Cheesy Butternut Squash and Pork Pasta Bake

finished noodle bake

Some days you get back from a beautiful walk outdoors and you need a comforting, stick to your ribs kind of lunch (or dinner). And you don’t want it taking hours to prepare. If it uses leftovers, all the better. That’s what today’s recipe is. A simple, reliable, and yummy dish using leftover pork from my September post for Crispy Pork with Char Siu sauce. Yes, I cooked a huge pork shoulder a month ago, and with just two of us, I knew we wouldn’t eat it all. Amazingly, there was just enough to include in today’s recipe for Cheesy Butternut Squash and Pork Noodle Bake! It was amazing!

finished noodle bake
It smelled and tasted amazing.


How long have casserole recipes been around?

As I was building this recipe I did a bit of research on casseroles. They’ve actually been around for thousands of years! I remember when I was little, we’d attend dinners at the local Baptist church. We went to the Catholic church but had friends who didn’t, so I definitely attended the traditional, “everyone-brings-a-covered-dish” type of affair. Everything from Tuna Noodle to a special Green Bean Casserole, made with canned fried onions of all things, to that mom who always tried to be different. She usually brought a salad with nuts in it! For the 60s that was very hip. Back then, bring salad meant one thing: iceberg lettuce, tomatoes, and cucumbers. Very little else unless you found a brave soul who included red onions (I’d never heard of red onions til one of those dinners), or someone who got fancy and added store-bought croutons.

spinach salad with pomegranate seeds
Not a dish you would have seen in the 60s! Photo by Kaboompics .com on Pexels.com

Community life in the 60s

Life in the 60s, or at least the part we all pretended to live, usually came from a magazine or a tv show. Recipes from Good Housekeeping, Readers’ Digest, or Better Homes and Gardens. All the moms had the latest Corningware (I still have some of it!) If your family’s favorite dish didn’t quite fit that bill, it didn’t get strutted around at a public event. Thus, my mother never brought our favorite meal of boiled chicken hearts with salt, or chicken noodle soup with mashed potatoes added. But according to Wikipedia, true one-dish meals came about in the 50s. They included meat, chopped vegetables, some sort of potato or pasta, and a crunchy or cheesy topping. That’s what today’s recipe is built on.

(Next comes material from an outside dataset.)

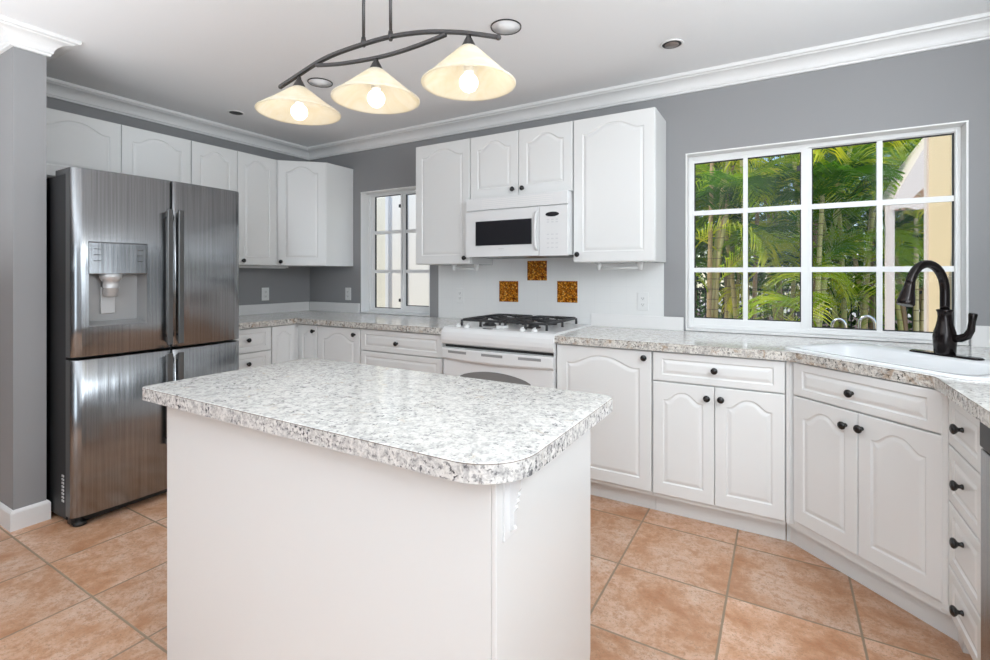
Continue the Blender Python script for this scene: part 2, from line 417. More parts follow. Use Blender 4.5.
# ------------------------------------------------------------------ cabinets
def arch_outline(x0, x1, z0, z1, d, rise, n=26):
    """panel outline with d inset; top shoulders at z1-rise, arch to z1. returns [(x,z)], fixed count"""
    pts = []; X0, X1, Z0 = x0+d, x1-d, z0+d; w = X1-X0
    for k in range(8): pts.append((X0+w*k/8, Z0))
    for k in range(8): pts.append((X1, Z0+(z1-rise-d-Z0)*k/8))
    for k in range(n+1):
        u = 1-2*k/n
        s = .5+.5*math.cos(PI*min(1, abs(u)/.88)**1.3)
        x = X0+w*(u+1)/2
        z = z1-rise-d+(rise)*s
        pts.append((x, z))
    for k in range(1, 8): pts.append((X0, (z1-rise-d)-((z1-rise-d)-Z0)*k/8))
    return pts
def panel_door_mesh(w, h, mx, mzb, mzt, rise, th=.02):
    """door in local coords: x 0..w, z 0..h, back at y=0, front at y=-th"""
    b = MB(); N = 26
    L0 = arch_outline(mx, w-mx, mzb, h-mzt, 0, rise, N)
    def rect(e):
        out = []
        for k in range(8): out.append((e+(w-2*e)*k/8 if k == 0 else mx+(w-2*mx)*k/8, e))
        for k in range(8): out.append((w-e, e if k == 0 else L0[8+k][1]))
        for k in range(N+1):
            u = 1-2*k/N
            x = w-e if k == 0 else (e if k == N else mx+(w-2*mx)*(u+1)/2)
            out.append((x, h-e))
        for k in range(1, 8): out.append((e, L0[16+N+k][1]))
        return out
    loops = []
    e = .003
    loops.append([(x, 0, z) for x, z in rect(0)])
    loops.append([(x, -th+e, z) for x, z in rect(0)])
    loops.append([(x, -th+.0008, z) for x, z in rect(e*.6)])
    loops.append([(x, -th, z) for x, z in rect(e*1.6)])
    for d, y in ((0, 0), (.003, .0035), (.006, .0052), (.0095, .0050), (.014, .0035), (.021, .0012), (.026, .0006)):
        loops.append([(x, -th+y, z) for x, z in arch_outline(mx, w-mx, mzb, h-mzt, d, rise, N)])
    b.loft(loops, True, True, True, False)
    for f in b.bm.faces: f.smooth = False
    return b
KNOB = None
def knob(parent, x, z, y=-.02, r=.0155):
    global KNOB
    if KNOB is None:
        b = MB(); b.lathe([(.008, 0), (.0085, .003), (.0058, .007), (.0062, .012), (.0125, .0165), (.0160, .021), (.0163, .025), (.0135, .029), (.007, .0312), (.001, .0318)], axis='-y', seg=18)
        o = b.build('knob', BLACK); KNOB = o.data; bpy.data.objects.remove(o)
    o = bpy.data.objects.new('knob', KNOB); COL.objects.link(o); o.parent = parent; o.location = (x, y, z)
    tag(o, 'round black knob'); return o
def front(parent, kind, x0, x1, z0, z1, kn=None, arch=True, rise=None):
    w, h = x1-x0, z1-z0
    if kind == 'drawer': m = panel_door_mesh(w, h, min(.045, w*.14), min(.034, h*.22), min(.034, h*.22), 0.0)
    else:
        mx = min(.06, w*.17); rs = rise if rise is not None else min(.05, w*.15)
        m = panel_door_mesh(w, h, mx, .062, .045, rs)
    o = m.build(kind, WHITE, parent, loc=(x0, 0, z0))
    if kn: knob(o, kn[0]-x0, kn[1]-z0)
    return o
def cabinet(name, label, cat, loc, rz, w, z0, z1, depth, fronts, toe=None, group=None, body=None, x0=0.0):
    e = empty(name, (loc[0], loc[1], 0), rz, label, cat, group)
    if body is None: Box('body', x0, x0+w, .001, depth, z0, z1, WHITE, e, bevel=.0015)
    else: body(e)
    if toe: Box('toe_kick', x0, x0+w, toe, toe+.02, 0.001, z0, WHITE, e)
    for f in fronts: front(e, *f)
    return e
BZ0, BZ1 = .105, .871
G = 'white base cabinets under the worktop'
D = .596
# -- back run (local x = world x - loc.x, front plane y=-.60, doors out to -.62)
YB = -.60
cabinet('base_cabinet', 'white base cabinet with one narrow arched door, left of the black-knobbed drawers beside the range', 'cabinet', (.862, YB), 0, .464, BZ0, BZ1, D-.002,
        [('door', .003, .461, .13, .865, (.412, .819))], .07)
cabinet('drawer_cabinet', 'white drawer cabinet between the corner cabinets and the left side of the range', 'cabinet', (1.329, YB), 0, .762, BZ0, BZ1, D-.002,
        [('drawer', .004, .752, .712, .865, (.36, .782)), ('drawer', .004, .752, .425, .706, (.36, .57)), ('drawer', .004, .752, .13, .419, (.36, .28))], .07)
cabinet('base_cabinet', 'white base cabinet with a single wide arched door directly right of the range', 'cabinet', (2.894, YB), 0, .539, BZ0, BZ1, D-.002,
        [('door', .003, .536, .13, .865, (.501, .83))], .07)
cabinet('base_cabinet', 'white base cabinet with one drawer over two arched doors, left of the diagonal sink cabinet', 'cabinet', (3.435, YB), 0, .598, BZ0, BZ1, D-.002,
        [('drawer', .003, .595, .718, .865, (.298, .84-.045)), ('door', .003, .296, .13, .712, (.264, .656)), ('door', .299, .595, .13, .712, (.327, .658))], .07)
# -- left wall run: rot +90, front plane x=.60
cabinet('drawer_cabinet', 'white drawer cabinet with black knobs beside the right side of the refrigerator', 'cabinet', (.60, -1.335), R(90), .483, BZ0, BZ1, D-.002,
        [('drawer', .004, .481, .69, .865, (.287, .783)), ('drawer', .004, .481, .42, .684, (.287, .607)), ('drawer', .004, .481, .13, .414, (.287, .3))], .07)
# -- inner corner base cabinet (L-shaped body)
cc = empty('corner_cabinet', (0, 0, 0), 0, 'white inner corner base cabinet with two narrow arched doors meeting at a right angle', 'cabinet')
b = MB(); b.prism([(.005, -.848), (.599, -.848), (.599, -.599), (.858, -.599), (.858, -.006), (.005, -.006)], BZ0, BZ1); b.build('body', WHITE, cc)
b = MB(); b.prism([(.51, -.848), (.53, -.848), (.53, -.53), (.858, -.53), (.858, -.51), (.51, -.51)], .001, BZ0); b.build('toe_kick', WHITE, cc)
f1 = front(cc, 'door', 0, .205, .13, .865); f1.location = (.60, -.845, .13); f1.rotation_euler.z = R(90)
f2 = front(cc, 'door', 0, .205, .13, .865, (.172, .82)); f2.location = (.652, -.60, .13)
# -- diagonal sink cabinet: local x along the face, origin O
OX, OY, AD = 4.045, -.62, R(-43)
ud = Vector((math.cos(AD), math.sin(AD))); vd = Vector((-ud.y, ud.x))
def diag(u, v): return (OX+ud.x*u+vd.x*v, OY+ud.y*u+vd.y*v)
dcl = diag(0, .02)
def sinkbody(e):
    Mi = Matrix.Rotation(-AD, 4, 'Z') @ Matrix.Translation((-dcl[0], -dcl[1], 0))
    b = MB(); pw = [diag(.02, .0215), diag(.588, .0215), (4.535, -1.028), (5.11, -1.028), (5.11, -.01), (4.04, -.01), (4.04, -.59)]
    pl = [tuple((Mi @ Vector((x, y, 0)))[:2]) for x, y in pw]
    b.prism(pl, BZ0, .68); b.prism([pl[0], pl[1], (pl[1][0], .022), (pl[0][0], .022)], .68, BZ1)
    b.build('body', WHITE, e)
    b = MB(); b.box(.006, .60, 0.0, .018, .13, BZ1); b.build('face_frame', WHITE, e)
    b = MB(); tw = [(4.037, -.53), (4.053, -.53), (4.54, -.975), (4.54, -1.03), (4.56, -1.03), (4.56, -.965), (4.063, -.51), (4.037, -.51)]
    b.prism([tuple((Mi @ Vector((x, y, 0)))[:2]) for x, y in tw], .001, BZ0); b.build('toe_kick', WHITE, e)
sc = cabinet('sink_cabinet', 'white diagonal corner cabinet under the sink with a false drawer over two arched doors', 'cabinet', dcl, AD, .6, BZ0, BZ1, D,
        [('drawer', .022, .604, .722, .868, (.294, .79)), ('door', .022, .314, .15, .716, (.267, .655)), ('door', .317, .604, .15, .716, (.333, .66))], None, body=sinkbody)
Mi = Matrix.Rotation(-AD, 4, 'Z') @ Matrix.Translation((-dcl[0], -dcl[1], 0))
b = MB(); b.prism([tuple((Mi @ Vector((x, y, 0)))[:2]) for x, y in ((4.0345, -.598), (4.0345, -.616), (4.048, -.622), (4.066, -.616), (4.066, -.598))], BZ0+.02, BZ1); b.build('filler_strip', WHITE, sc)
b = MB(); b.prism([tuple((Mi @ Vector((x, y, 0)))[:2]) for x, y in ((4.484, -1.026), (4.4985, -1.0395), (4.519, -1.0375), (4.512, -1.0))], BZ0+.025, BZ1); b.build('filler_strip', WHITE, sc)
# -- right run: rot -90, front plane x=4.52
cabinet('drawer_cabinet', 'white stack of four narrow drawers between the sink cabinet and the dishwasher', 'cabinet', (4.52, -1.038), R(-90), .334, BZ0, BZ1, .585,
        [('drawer', .004, .331, .70, .865, (.160, .784)), ('drawer', .004, .331, .51, .694, (.160, .608)), ('drawer', .004, .331, .296, .504, (.160, .429)), ('drawer', .004, .331, .13, .290, (.160, .218))], .05)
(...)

With a few twists and turns that my own mother and those 60s moms would have gone faint over.

Cheesy Butternut Squash and Pork Noodle Bake


Ingredients:

  • 1 18.5-oz can Progresso butternut squash soup
  • 1 egg beaten until golden
  • ½ cup low-fat sour cream
  • 1/3 cup fat-free half and half
  • 2/3 cup whole lingonberry sauce (I mixed this in afterward, but I’d definitely add it before cooking!)
  • ¾ tsp garlic powder
  • ¾ tsp onion powder
  • ¾ tsp nutmeg
  • Salt and pepper to taste
  • 2 cups leftover roasted pork, diced
  • 2 cups shredded cheese (I used Colby Jack and Italian blend)
  • 16 oz. cooked pasta (elbows, mostaccioli, bow ties)
  • ½ cup Panko breadcrumbs
  • 4 TB softened butter
  • ½ cup shredded cheese
2 cups leftover roast pork cubed
I had just over 2 cups exactly remaining.

Instructions:

  • Preheat oven to 375 degrees F
  • Spray a medium-sized baking pan with cooking spray
  • Cook pasta until al dente then drain and rinse in cool water
  • In a large bowl, add the first 9 ingredients. Whisk until combined.
  • Stir in pork, pasta, and 2 cups of cheese.
  • Pour into a greased baking dish, cover with foil and bake for 30 minutes.
pasta and pork ready for the oven
Creamy, cheesy, and lightly scented with nutmeg, what’s not to love?
  • While the dish is baking, mix together softened butter, bread crumbs, and ½ cup shredded cheese.
  • When baked for 30 minutes, remove from oven, remove foil and sprinkle the cheesy breadcrumb mixture overall. Return to oven and bake until the top is golden, and cheese is melted.
Lingonberry sauce
If you see this stuff, buy it!!

Other options:

  • Replace the pork with chopped turkey (great for Thanksgiving leftovers)
  • Add 1 cup sliced cooked mushrooms
  • Add 1 cup chopped cooked broccoli
  • Leave out lingonberry sauce, and serve cranberry sauce on the side

We’ll no doubt be making this dish again real soon, with leftover Thanksgiving turkey. I can’t wait!